Com hesitações e erros, Bolsonaro provocou curto-circuito no bolsonarismo
Além do fracasso de alguns dos seus candidatos e do divisionismo que estimulou nos aliados, enfrenta dificuldades por causa da alta rejeição nas pesquisas
Jair Bolsonaro provocou um curto-circuito no bolsonarismo, como é conhecido o agrupamento que gira em torno dele desde a eleição presidencial de 2018.
Eis algumas das razões das críticas dos aliados:
• A tibieza que demonstrou na campanha eleitoral em São Paulo, com sucessivos movimentos erráticos em relação à candidatura do prefeito Ricardo Nunes, do MDB, que tenta a reeleição com um candidato a vice escolhido pelo próprio Bolsonaro;
• A hesitação, exibida em flerte público com o derrotado Pablo Marçal, do PRTB, está sendo creditada ao negacionismo de Bolsonaro sobre o sistema político-partidário, e não questões particulares com o prefeito paulistano.
O resultado foi um tiro no pé, seja qual for a motivação. Por um lado, deu alento à um personagem controverso, que encontrou na delinquência um meio de projeção na política. Quando Bolsonaro percebeu o erro, era tarde. Pablo Marçal já contestava a liderança que até então ele preservava intacta numa fração do eleitorado no maior colégio eleitoral do país.
• A derrota de ampla maioria dos candidatos que escolheu no interior do Estado de São Paulo. Dos 20 para os quais se empenhou na campanha, 14 perderam a batalha.
O frágil desempenho no interior somado à vacilação na disputa da capital, abriu um espaço logo ocupado pelo governador Tarcísio de Freitas, que consolidou sua autonomia.
• O fracasso na própria base, a cidade do Rio. Bolsonaro hesitou na escolha do seu candidato e acabou dividindo os aliados ao optar pelo deputado federal Alexandre Ramagem, delegado federal que chefiou a agência de informações (Abin) no seu governo. Concentrou em Ramagem um quarto do bolo de recursos (cerca de 26 milhões de reais) reservado pelo Partido Liberal ao financiamento de candidatos nas capitais.
Resultado: assistiu a uma devastação dos seus principais redutos eleitorais no Rio pelo adversário local, o prefeito Eduardo Paes, do PSD. Ele se reelegeu no primeiro turno com 60,47% dos votos válidos, contra 30,8% obtidos por Ramagem. Paes alcançou 72% em áreas da Zona Oeste, como Santa Cruz, Pedra de Guaratiba e Sepetiba, onde o ex-presidente sempre foi bem votado, ocasionalmente com sete em cada dez votos apurados.

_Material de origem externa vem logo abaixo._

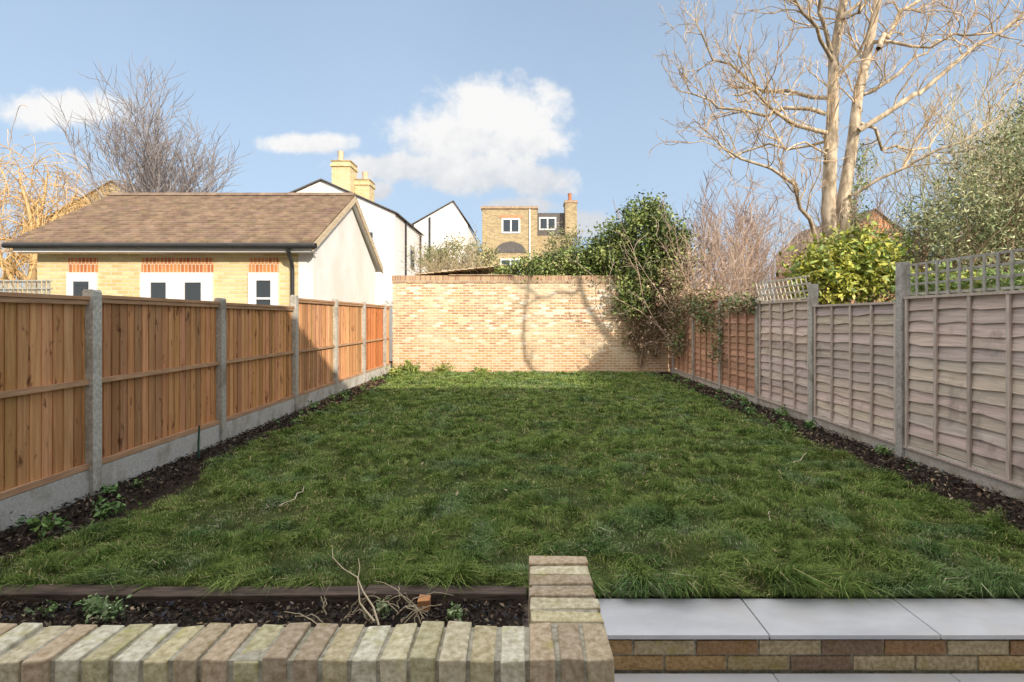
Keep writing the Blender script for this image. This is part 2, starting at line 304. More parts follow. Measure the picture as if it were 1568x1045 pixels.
# ------------------------------------------------------------------ right fence
b=MB(); X=4.37
rp=[2.35,4.19,6.03,7.89,9.71,11.54,13.35,15.1]; ph=[2.2,2.2,2.25,2.12,1.98,2.0,2.1,2.1]; pt=[1.82,1.82,1.77,1.86,1.9,2.0,2.1,2.1]; tr=[1,1,0,2,0,0,0,0]
for i,y in enumerate(rp):
    c=R_(.8,1.0)*.95; 
    b.box(X-.03,X+.07,y-.05,y+.05,-.2,ph[i],m_conc,(c,c,c*1.02))
for i in range(len(rp)):
    y0=rp[i]+.052; y1=(rp[i+1] if i+1<len(rp) else 15.6)-.052; zt=pt[i]; zb=.17
    br=1.0 if i<4 else .75; brr=(1,1,1) if i<4 else (1.1,.8,.62)
    b.box(X+.005,X+.05,y0,y1,-.1,zb-.01,m_conc2,(.85,.8,.75))
    nb=13; hh=(zt-zb)/nb
    for q in range(nb):
        z0=zb+q*hh; k=R_(.75,1.15)*br; cc=(k*brr[0],k*brr[1]*R_(.95,1.03),k*brr[2]*R_(.92,1.06)); ns=7; js=[R_(-.018,.018) for _ in range(ns+1)]
        for s in range(ns):
            ya=y0+(y1-y0)*s/ns; yb=y0+(y1-y0)*(s+1)/ns
            b.hexa([(X+.010,ya,z0+js[s]),(X+.028,ya,z0+js[s]),(X+.028,yb,z0+js[s+1]),(X+.010,yb,z0+js[s+1]),(X+.036,ya,z0+hh+.02),(X+.044,ya,z0+hh+.02),(X+.044,yb,z0+hh+.02),(X+.036,yb,z0+hh+.02)],m_wood2,cc)
    for q in range(5):
        yy=y0+.02+(y1-y0-.04-.035)*q/4; k=R_(.85,1.1)*br
        b.box(X-.012,X+.008,yy,yy+.035,zb-.02,zt,m_batten,(k*brr[0],k*brr[1],k*brr[2]))
    k=R_(.9,1.1)*br
    b.box(X-.018,X+.055,y0,y1,zt+.002,zt+.03,m_batten,(k*brr[0],k*brr[1],k*brr[2])); b.box(X-.015,X+.007,y0,y1,zb-.045,zb-.022,m_batten,(k,k,k))
    if tr[i]:
        t0=zt+.035; t1=t0+.36; lean=0 if tr[i]==1 else R_(.04,.1)
        n=13; tc_=(1,1,1) if tr[i]==1 else (1.35,1.3,1.2)
        for q in range(n):
            yy=y0+.01+(y1-y0-.03)*q/(n-1); xx=X+.02
            b.hexa([(xx,yy,t0),(xx+.014,yy,t0),(xx+.014,yy+.025,t0),(xx,yy+.025,t0)]+[(xx-lean,yy+(lean*1.2),t1),(xx+.014-lean,yy+lean*1.2,t1),(xx+.014-lean,yy+.025+lean*1.2,t1),(xx-lean,yy+.025+lean*1.2,t1)],m_trel,tc_)
        for q in range(4):
            zz=t0+.01+(t1-t0-.03)*q/3; xo=lean*(zz-t0)/(t1-t0); o=X+.036-xo
            b.box(o,o+.012,y0,y1,zz,zz+.025,m_trel,tc_)
b.build('weathered_fence')
# ------------------------------------------------------------------ rear wall
b=MB(); b.box(-3.88,4.9,15.62,15.84,-.2,2.66,m_gwall); b.box(-3.90,4.92,15.60,15.86,2.66,2.885,m_cop)
b.box(-2.2,-.3,15.55,15.9,2.888,2.91,m_cop); b.build('brick_wall')
b=MB()
b.box(-3.3,-.5,16.6,18.4,-.2,2.95,m_stock); 
for i in range(14):
    x0=-3.4+i*.21; z=2.98+.022*i; b.box(x0,x0+.2,16.4,18.6,z,z+.03,m_timber if i%3 else m_cop)
b.build('lean_to_shed')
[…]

• Provocou divisionismo, também, em colégios eleitorais relevantes no Centro Oeste. Em Goiânia, onde obteve 64% dos votos na disputa presidencial de 2022, entrou em rota de colisão com o governador Ronaldo Caiado, primeiro líder conservador a desafiar a pretensão de liderança hegemônica de Bolsonaro. Caiado planeja se candidatar à presidência em 2026 pelo partido União Brasil. O segundo turno na capital de Goiás será um duelo entre candidatos de Caiado e de Bolsonaro.
• Em Campo Grande, tropeçou nos próprios pés. Em 2022, saiu das urnas com 62% dos votos na capital do Mato Grosso do Sul. Nesta temporada eleitoral, fez um acordo para apoiar o candidato do partido Progressistas, sob comando regional de sua ex-ministra da Agricultura, Tereza Cristina. Uma semana depois, anunciou apoio ao adversário do PSDB. O candidato de Bolsonaro ficou fora do segundo turno, que será disputado entre o PP e o União Brasil.
Bolsonaro está inelegível até 2030 e enfrenta dificuldades adicionais para montar sua agenda na reta final das eleições em meia centena de cidades. A principal é a elevada taxa de rejeição, estampada em diferentes pesquisas. Na cidade de São Paulo, por exemplo, beira os 60%. Em Fortaleza fica próxima dos 70%.